The era of software as we know it might soon be over. Trends of the past 2 years increasingly show that no longer software would be sold separately. Instead, software and hardware would merge together, transforming into an appliance that buyers can use immediately.
The latest happening in this direction is with Oracle. Recently Oracle announced its "database machine". Being developed for three years, this machine provides out-of-the-box capability. The database machine will sell for $650,000 and store up to 168 terabytes.
What Oracle does is not totally new. Several years ago, we saw similar initiative being done by Google search. A couple of months ago, we saw innovative appliance initiatives being done by KickFire -- an innovative hardware company that embeds MySQL inside its appliance, and optimize it for massive BI processing.

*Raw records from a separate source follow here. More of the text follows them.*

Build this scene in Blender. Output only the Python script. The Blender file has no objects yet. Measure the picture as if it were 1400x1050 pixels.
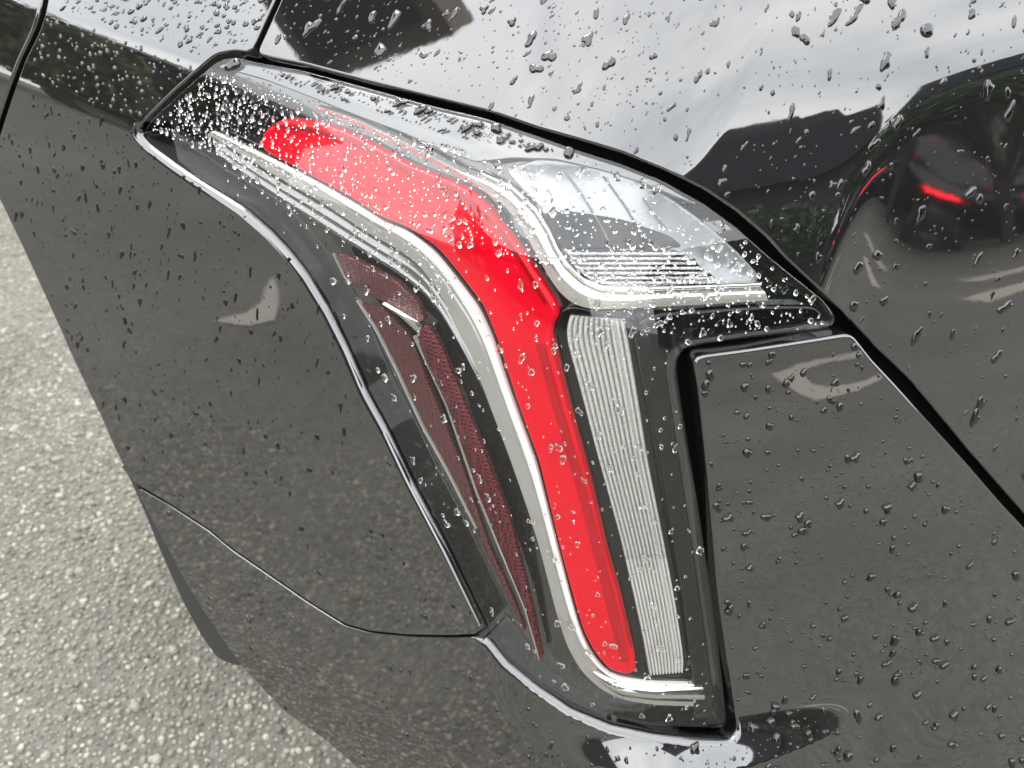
import bpy, bmesh, math, random
import numpy as np
from mathutils import Vector, Matrix
from mathutils.geometry import delaunay_2d_cdt

S = bpy.context.scene
COL = S.collection
rng = np.random.default_rng(7)
random.seed(7)
R_ = math.radians

# ------------------------------------------------------------------ camera
HEAD, PITCH, ROLL, LENS, DIST = 30.0, 35.4988, -0.5946, 36.7894, 0.7324
FPX = 1400 * LENS / 36.0
h, p_, r_ = R_(HEAD), R_(PITCH), R_(ROLL)
fwd = np.array([math.sin(h)*math.cos(p_), math.cos(h)*math.cos(p_), -math.sin(p_)])
rt = np.array([math.cos(h), -math.sin(h), 0.0])
up = np.cross(rt, fwd)
rt, up = rt*math.cos(r_)+up*math.sin(r_), up*math.cos(r_)-rt*math.sin(r_)
RM = np.array([rt, up, fwd])

def ray(px):
    px = np.asarray(px, float).reshape(-1, 2)
    d = (px[:, 0:1]-700)*RM[0]-(px[:, 1:2]-525)*RM[1]+FPX*RM[2]
    return d/np.linalg.norm(d, axis=1)[:, None]

CAM = np.array([0, 0, 0.9])-ray([(800, 600)])[0]*DIST
cd = bpy.data.cameras.new('camera'); cam = bpy.data.objects.new('camera', cd); COL.objects.link(cam)
cam.matrix_world = Matrix(((rt[0], up[0], -fwd[0], CAM[0]), (rt[1], up[1], -fwd[1], CAM[1]), (rt[2], up[2], -fwd[2], CAM[2]), (0, 0, 0, 1)))
cd.sensor_width = 36; cd.lens = LENS; cd.clip_start = 0.02; cd.clip_end = 600
cd.dof.use_dof = True; cd.dof.focus_distance = 0.80; cd.dof.aperture_fstop = 9.5
S.camera = cam

# ------------------------------------------------------------------ light
SUN_EL, SUN_AZ = 62.0, -35.0          # azimuth from +Y towards +X
w = bpy.data.worlds.new('World'); S.world = w; w.use_nodes = True
nt = w.node_tree; nt.nodes.clear()
def wn(t, **k):
    n = nt.nodes.new(t)
    for a, b in k.items(): setattr(n, a, b)
    return n
sky = wn('ShaderNodeTexSky', sky_type='NISHITA', sun_disc=False)
sky.sun_elevation = R_(SUN_EL); sky.sun_rotation = R_(SUN_AZ); sky.dust_density = 4.0; sky.air_density = 1.2
hs = wn('ShaderNodeHueSaturation'); hs.inputs['Saturation'].default_value = 0.25
tc = wn('ShaderNodeTexCoord'); mp = wn('ShaderNodeMapping'); mp.inputs['Scale'].default_value = (1.2, 1.2, 3.0)
noi = wn('ShaderNodeTexNoise'); noi.inputs['Scale'].default_value = 1.6; noi.inputs['Detail'].default_value = 6; noi.inputs['Roughness'].default_value = 0.5
cr = wn('ShaderNodeValToRGB'); cr.color_ramp.elements[0].position = 0.36; cr.color_ramp.elements[1].position = 0.66
cr.color_ramp.elements[0].color = (6.6, 6.9, 7.3, 1); cr.color_ramp.elements[1].color = (10.5, 10.5, 10.4, 1)
mx = wn('ShaderNodeMixRGB'); mx.inputs['Fac'].default_value = 0.8
bg = wn('ShaderNodeBackground'); bg.inputs['Strength'].default_value = 0.142
ow = wn('ShaderNodeOutputWorld')
L = nt.links.new
L(sky.outputs[0], hs.inputs['Color']); L(hs.outputs[0], mx.inputs['Color1'])
L(tc.outputs['Generated'], mp.inputs['Vector']); L(mp.outputs[0], noi.inputs['Vector']); L(noi.outputs['Fac'], cr.inputs['Fac'])
L(cr.outputs[0], mx.inputs['Color2']); L(mx.outputs[0], bg.inputs['Color']); L(bg.outputs[0], ow.inputs[0])
sd = bpy.data.lights.new('sun', 'SUN'); sd.energy = 0.6; sd.angle = R_(30); sd.color = (1, 0.96, 0.9)
sun = bpy.data.objects.new('sun', sd); COL.objects.link(sun)
sdir = Vector((math.sin(R_(SUN_AZ))*math.cos(R_(SUN_EL)), math.cos(R_(SUN_AZ))*math.cos(R_(SUN_EL)), math.sin(R_(SUN_EL))))
sun.rotation_euler = sdir.to_track_quat('Z', 'Y').to_euler()
S.view_settings.view_transform = 'Standard'; S.view_settings.look = 'None'; S.view_settings.gamma = 1.0
S.view_settings.exposure = 1.6
S.render.engine = 'CYCLES'
S.cycles.use_denoising = True
S.cycles.max_bounces = 12; S.cycles.transmission_bounces = 10; S.cycles.transparent_max_bounces = 12; S.cycles.glossy_bounces = 5; S.cycles.diffuse_bounces = 3
S.cycles.caustics_refractive = False; S.cycles.caustics_reflective = False
S.cycles.sample_clamp_indirect = 8

# ------------------------------------------------------------------ materials
def mat(name, base, rough=0.5, metal=0.0, ior=1.5, trans=0.0, spec=None):
    m = bpy.data.materials.new(name); m.use_nodes = True
    b = m.node_tree.nodes['Principled BSDF']
    b.inputs['Base Color'].default_value = (*base, 1); b.inputs['Roughness'].default_value = rough
    b.inputs['Metallic'].default_value = metal; b.inputs['IOR'].default_value = ior
    b.inputs['Transmission Weight'].default_value = trans
    if spec is not None: b.inputs['Specular IOR Level'].default_value = spec
    return m
def bsdf(m): return m.node_tree.nodes['Principled BSDF']
def node(m, t, **k):
    n = m.node_tree.nodes.new(t)
    for a, b in k.items(): setattr(n, a, b)
    return n
def link(m, a, b): m.node_tree.links.new(a, b)
def bump(m, src, strength, dist, nrm='Normal', target=None):
    b = node(m, 'ShaderNodeBump'); b.inputs['Strength'].default_value = strength; b.inputs['Distance'].default_value = dist
    link(m, src, b.inputs['Height']); link(m, b.outputs[0], (target or bsdf(m)).inputs[nrm]); return b
def noise(m, scale, detail=3, rough=0.5):
    c = node(m, 'ShaderNodeTexCoord'); n = node(m, 'ShaderNodeTexNoise'); n.inputs['Scale'].default_value = scale
    n.inputs['Detail'].default_value = detail; n.inputs['Roughness'].default_value = rough
    link(m, c.outputs['Object'], n.inputs['Vector']); return n
def ramp(m, src, stops):
    r = node(m, 'ShaderNodeValToRGB'); e = r.color_ramp.elements
    while len(e) < len(stops): e.new(0.5)
    for q, (pos, c) in zip(e, stops): q.position = pos; q.color = (*c, 1)
    link(m, src, r.inputs[0]); return r

M = {}
def paint():
    m = mat('black_car_paint', (0.012, 0.012, 0.012), 0.03, ior=2.5)
    n = noise(m, 55, 2); bump(m, n.outputs[0], 0.05, 0.0004)
    # dust film that slightly dulls the gloss here and there
    d = noise(m, 9, 5, 0.6); r = ramp(m, d.outputs[0], [(0.45, (0.02,)*3), (0.75, (0.07,)*3)]); link(m, r.outputs[0], bsdf(m).inputs['Roughness'])
    f = node(m, 'ShaderNodeTexVoronoi'); f.inputs['Scale'].default_value = 2600
    c = node(m, 'ShaderNodeTexCoord'); link(m, c.outputs['Object'], f.inputs['Vector'])
    q = ramp(m, f.outputs['Color'], [(0.0, (0.010, 0.010, 0.010)), (0.86, (0.013, 0.013, 0.013)), (1.0, (0.05, 0.052, 0.06))])
    link(m, q.outputs[0], bsdf(m).inputs['Base Color'])
    return m
M['paint'] = paint()
M['seal'] = mat('black_rubber', (0.006, 0.006, 0.006), 0.7, spec=0.2)
M['shell'] = mat('dark_underbody', (0.004, 0.004, 0.004), 0.9, spec=0.05)
M['housing'] = mat('smoked_housing', (0.012, 0.0125, 0.013), 0.05, ior=2.1)
M['gloss_black'] = mat('gloss_black_plastic', (0.006, 0.006, 0.007), 0.08, ior=1.5)
M['chrome'] = mat('chrome', (0.82, 0.82, 0.80), 0.09, 1.0)
M['satin'] = mat('satin_silver', (0.43, 0.425, 0.40), 0.28, 0.35)
n_ = noise(M['satin'], 160, 3); bump(M['satin'], n_.outputs[0], 0.15, 0.0008)
M['bezel'] = mat('bright_bezel', (0.85, 0.84, 0.81), 0.14, 0.75)
M['red'] = mat('red_light_guide', (0.73, 0.001, 0.016), 0.14, ior=1.35)
bsdf(M['red']).inputs['Emission Color'].default_value = (1, 0.002, 0.012, 1); bsdf(M['red']).inputs['Emission Strength'].default_value = 0.0
M['facet'] = mat('faceted_glass', (0.9, 0.9, 0.9), 0.06, 0.6)
n_ = noise(M['facet'], 420, 1); bump(M['facet'], n_.outputs[0], 0.9, 0.004)
M['white'] = mat('bright_white_plastic', (0.97, 0.95, 0.92), 0.15)
M['bowl'] = mat('reflector_bowl', (0.42, 0.43, 0.44), 0.2, 0.45)
M['clear_wall'] = mat('frosted_clear_wall', (0.34, 0.345, 0.34), 0.12, 0.6)
M['rim_black'] = mat('masked_rim', (0.006, 0.006, 0.007), 0.05, ior=2.6)
M['rib_rough'] = mat('rippled_ribs', (0.64, 0.635, 0.60), 0.16, 0.15, ior=1.5)
n_ = noise(M['rib_rough'], 330, 3, 0.65); bump(M['rib_rough'], n_.outputs[0], 0.9, 0.0022)
M['red_shade'] = mat('red_guide_facet', (0.48, 0.001, 0.012), 0.14, ior=1.35)
M['red_core'] = mat('red_guide_core', (0.72, 0.001, 0.006), 0.3, ior=1.45)
M['rib'] = mat('ribbed_clear', (0.64, 0.635, 0.60), 0.2, 0.0, ior=1.5)
n_ = noise(M['rib'], 500, 2); bump(M['rib'], n_.outputs[0], 0.35, 0.0006)
M['clear'] = mat('clear_plastic', (0.95, 0.96, 0.96), 0.03, ior=1.46, trans=1.0)
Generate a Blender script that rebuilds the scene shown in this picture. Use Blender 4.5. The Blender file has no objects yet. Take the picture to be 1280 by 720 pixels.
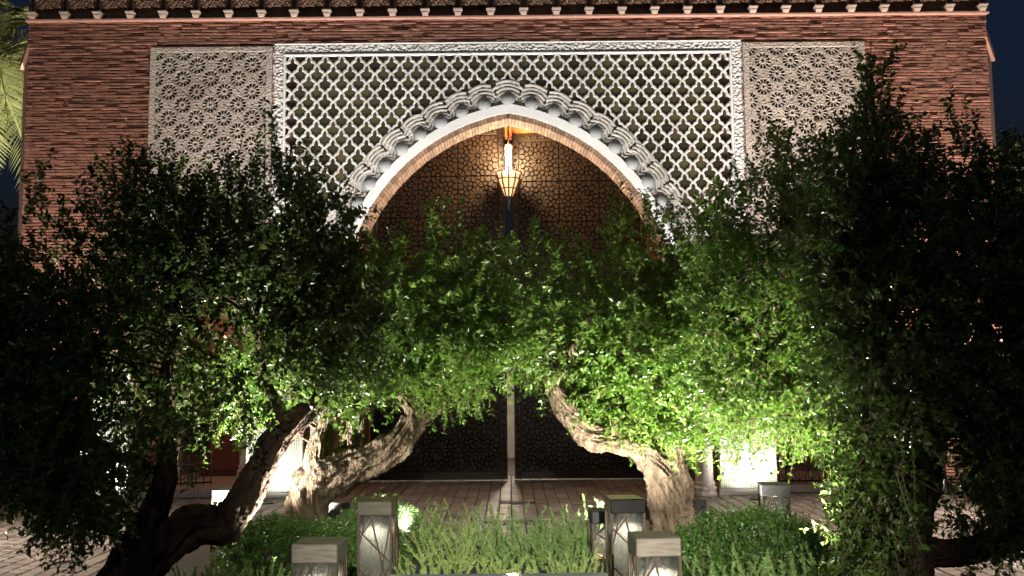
import bpy, bmesh, math, random
import numpy as np
from mathutils import Vector, Matrix, noise
from mathutils.geometry import delaunay_2d_cdt

rnd = random.Random(7)
R = math.radians
sc = bpy.context.scene
col = sc.collection

# ------------------------------------------------------------------ camera
FPX, CAM_H, CAM_D, PITCH, ROLL = 1200.0, 1.6, 13.0, R(5.2), R(0.5)
cam = bpy.data.cameras.new('camera')
cam.sensor_width = 36.0
cam.lens = FPX / 1280 * 36.0
cam.clip_end = 2000
camo = bpy.data.objects.new('camera', cam)
col.objects.link(camo)
camo.location = (0, -CAM_D, CAM_H)
camo.rotation_euler = (Matrix.Rotation(R(90) + PITCH, 3, 'X') @ Matrix.Rotation(-ROLL, 3, 'Z')).to_euler()
cam.shift_x = 3.0 / 1280
sc.camera = camo

# ------------------------------------------------------------------ night sky, and a sun lamp added as weak front fill
SUN_EL, SUN_ROT = R(-2.0), R(200)
w = bpy.data.worlds.new('World')
sc.world = w
w.use_nodes = True
nt = w.node_tree
sky = nt.nodes.new('ShaderNodeTexSky')
sky.sky_type = 'NISHITA'
sky.sun_disc = False
sky.sun_elevation = SUN_EL
sky.sun_rotation = SUN_ROT
tint = nt.nodes.new('ShaderNodeMix')
tint.data_type = 'RGBA'
tint.blend_type = 'MULTIPLY'
tint.inputs[0].default_value = 1.0
tint.inputs[7].default_value = (0.30, 0.62, 1.45, 1)
nt.links.new(sky.outputs[0], tint.inputs[6])
nt.links.new(tint.outputs[2], nt.nodes['Background'].inputs[0])
nt.nodes['Background'].inputs[1].default_value = 0.09
front_fill = bpy.data.lights.new('front_fill', 'SUN')
front_fill.energy = 0.15
front_fill.angle = R(8)
front_fill.color = (1.0, 0.93, 0.82)
mo = bpy.data.objects.new('front_fill', front_fill)
col.objects.link(mo)
mo.rotation_euler = (R(58), 0, R(-14))

sc.view_settings.view_transform = 'Standard'
sc.view_settings.look = 'None'
sc.view_settings.exposure = 0.35
sc.view_settings.gamma = 1.0
sc.view_settings.use_curve_mapping = False
sc.cycles.use_denoising = True
sc.cycles.max_bounces = 7
sc.cycles.transparent_max_bounces = 16
sc.cycles.caustics_reflective = False
sc.cycles.caustics_refractive = False
sc.cycles.sample_clamp_indirect = 3.0
sc.cycles.blur_glossy = 0.5


# ------------------------------------------------------------------ helpers
def at(px, py, d):
    """world point seen at pixel (px, py) of the 1280x720 photo, d metres in front of the camera"""
    x, y = px - 637.0, 360.0 - py
    cr, sr = math.cos(ROLL), math.sin(ROLL)
    x, y = x * cr + y * sr, -x * sr + y * cr
    u, v = x / FPX, y / FPX
    cy, sy = math.cos(PITCH), math.sin(PITCH)
    s = d / (cy - v * sy)
    return Vector((u * s, d - CAM_D, CAM_H + (sy + v * cy) * s))


def smooth(o, on=True):
    o.data.polygons.foreach_set('use_smooth', [on] * len(o.data.polygons))


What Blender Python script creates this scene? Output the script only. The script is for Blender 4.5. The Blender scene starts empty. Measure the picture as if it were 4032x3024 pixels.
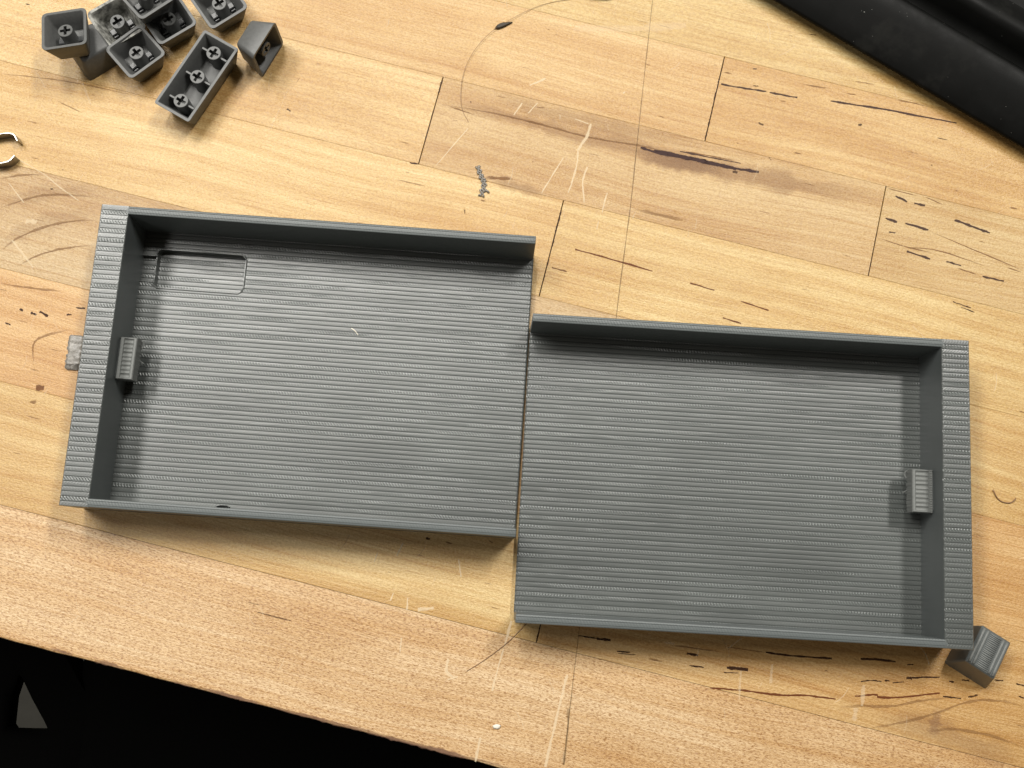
import bpy, bmesh, math, random
from mathutils import Vector, Matrix
random.seed(7)
MM = 0.001
scene = bpy.context.scene
C = scene.collection
# ------------------------------------------------------------------ camera
cam_d = bpy.data.cameras.new('camera'); cam = bpy.data.objects.new('camera', cam_d); C.objects.link(cam)
cam_d.sensor_width = 36.0; cam_d.lens = 36.4034; cam_d.clip_start = 0.01; cam_d.clip_end = 20
cam.matrix_world = Matrix((
    (0.9973867756, -0.0715582145, -0.0099519792, 0.15580676),
    (0.0688293992, 0.9830139067, -0.1701357490, -0.00925541),
    (0.0219575444, 0.1690061574, 0.9853703796, 0.40182251),
    (0, 0, 0, 1)))
scene.camera = cam
# ------------------------------------------------------------------ light: a workshop with two ceiling tubes
w = bpy.data.worlds.new('World'); scene.world = w; w.use_nodes = True
bg = w.node_tree.nodes['Background']; bg.inputs[0].default_value = (1.0, 0.86, 0.64, 1); bg.inputs[1].default_value = 0.06
def tube(name, loc, sx, sy, power, col):
    l = bpy.data.lights.new(name, 'AREA'); l.shape = 'RECTANGLE'; l.size = sx; l.size_y = sy
    l.energy = power; l.color = col
    o = bpy.data.objects.new(name, l); C.objects.link(o); o.location = loc
    return o
tube('ceiling_tube', (-0.86, 0.80, 1.8), 0.36, 1.0, 35, (1.0, 0.97, 0.91))
tube('ceiling_tube', (-0.15, 1.02, 1.8), 0.30, 0.75, 26, (1.0, 0.97, 0.91))
tube('ceiling_tube', (0.95, 1.05, 1.8), 0.20, 0.75, 34, (1.0, 0.97, 0.91))
tube('far_ceiling_tube', (-0.90, -0.55, 1.8), 0.25, 0.5, 5, (1.0, 0.96, 0.92))
scene.view_settings.view_transform = 'Standard'; scene.view_settings.look = 'None'
scene.view_settings.exposure = 0.0; scene.view_settings.gamma = 1.0
scene.render.resolution_x = 1024; scene.render.resolution_y = 768
scene.render.engine = 'CYCLES'
# ------------------------------------------------------------------ helpers
def tag(o, label=None, cat=None, group=None, kind=None):
    if label: o['label'] = label
    if cat: o['category'] = cat
    if group: o['group'] = group
    if kind: o['kind'] = kind
    return o
def empty(name, loc=(0, 0, 0), rz=0.0, label=None, cat=None, group=None):
    o = bpy.data.objects.new(name, None); C.objects.link(o); o.empty_display_size = 0.01
    o.location = Vector(loc) * MM; o.rotation_euler = (0, 0, rz)
    return tag(o, label, cat, group)
def obj(name, bm, mat, parent=None, smooth=False, loc=None, flip=None):
    bmesh.ops.recalc_face_normals(bm, faces=bm.faces[:])
    if flip:
        bmesh.ops.reverse_faces(bm, faces=bm.faces[:])
    me = bpy.data.meshes.new(name)
    bmesh.ops.scale(bm, vec=(MM, MM, MM), verts=bm.verts[:])
    bm.to_mesh(me); bm.free()
    if smooth:
        me.polygons.foreach_set('use_smooth', [True] * len(me.polygons))
        if smooth is not True: me.set_sharp_from_angle(angle=math.radians(smooth))
    me.materials.append(mat)
    o = bpy.data.objects.new(name, me); C.objects.link(o)
    if parent: o.parent = parent
    if loc: o.location = Vector(loc) * MM
    return o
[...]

Sun Microsystems is also reportedly working on an optimized machine that would run its acquired MySQL the fastest.
These are all interesting development that directs us to one conclusion: that no matter it is an opensource software or a closed proprietary software, the era of "off the shelf software" might soon be over. Software might soon attached to a machine where it would run, and software in the future most likely will increasingly re-appear as either an appliance, or as a cloud computing services that the world can purchase, or subscribe to.
Such would be one of the most important trend and development of how the economics of mobile computing, desktop computing and massive computing infrastructure might change into the future.